LETHBRIDGE, Alberta – A municipal official in western Canada was found guilty of public mischief Tuesday for fabricating a stalker and writing lurid letters to herself in a saga that crossed borders and made international headlines.
Darlene Heatherington, 41, was charged last year after she vanished from Great Falls, Mont., while on business for the City Council of Lethbridge, Alberta. She reappeared days later in Las Vegas, saying she had been abducted and sexually assaulted.
Heatherington is to be sentenced Sept. 10. Provincial court Judge Peter Caffaro agreed to the prosecutor’s request for a psychiatric assessment before that. The maximum sentence is five years in prison. “I found that Mrs. Heatherington was not to be trusted to tell the truth,” Caffaro said.

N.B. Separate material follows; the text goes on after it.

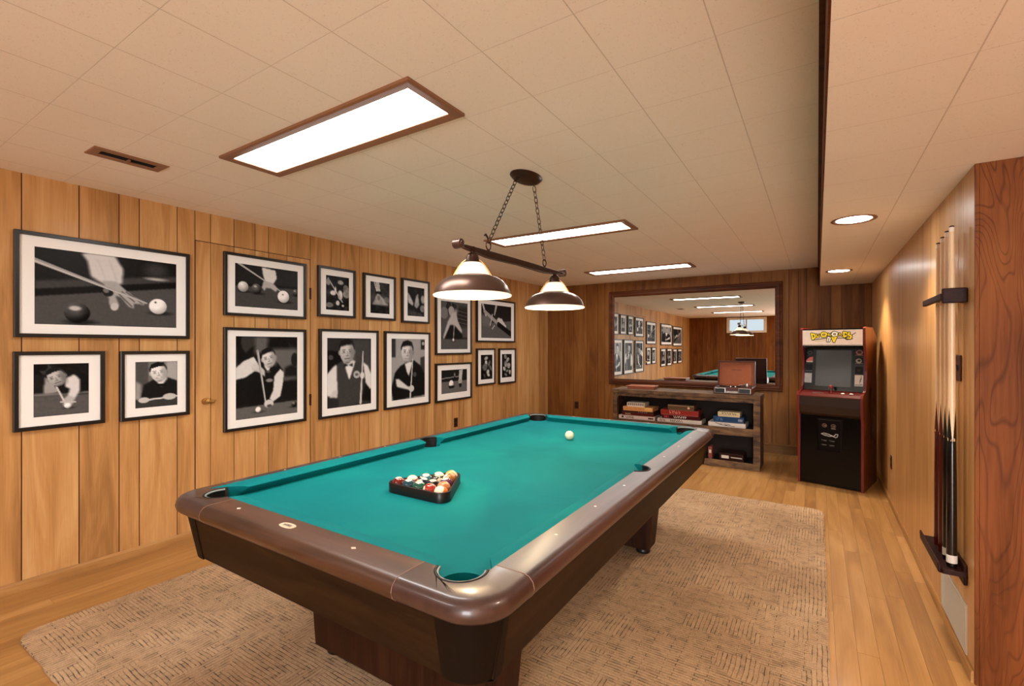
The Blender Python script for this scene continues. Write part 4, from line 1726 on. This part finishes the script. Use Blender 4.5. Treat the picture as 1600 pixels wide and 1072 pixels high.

Heatherington first reported to police that she was receiving letters from a stalker in October 2002. Some of the letters were sexually graphic. One talked of bondage.
But police grew suspicious after hidden cameras found no proof of the stalker. They also spotted her in the local library reading books on stalkers and found documents identical to the letters on her computer.
The saga reached a climax when Heatherington disappeared while on a business trip to Montana in May 2003.
Police launched a search and she was found three days later near a Las Vegas hotel. Heatherington was sent back to Great Falls, where officials say she recanted her abduction story.
Great Falls police charged Heatherington with giving false information, but two weeks later they agreed to drop the charge if she stayed out of trouble and sought psychiatric help.
A month later, Lethbridge police charged her with public mischief relating to the stalking investigation. The case went to trial in January.
Heatherington refused calls to step down from the City Council but she was barred from some duties.
The council could ask a judge to remove her, but Lethbridge Mayor Bob Tarleck has noted that municipal elections due in October could make the issue moot.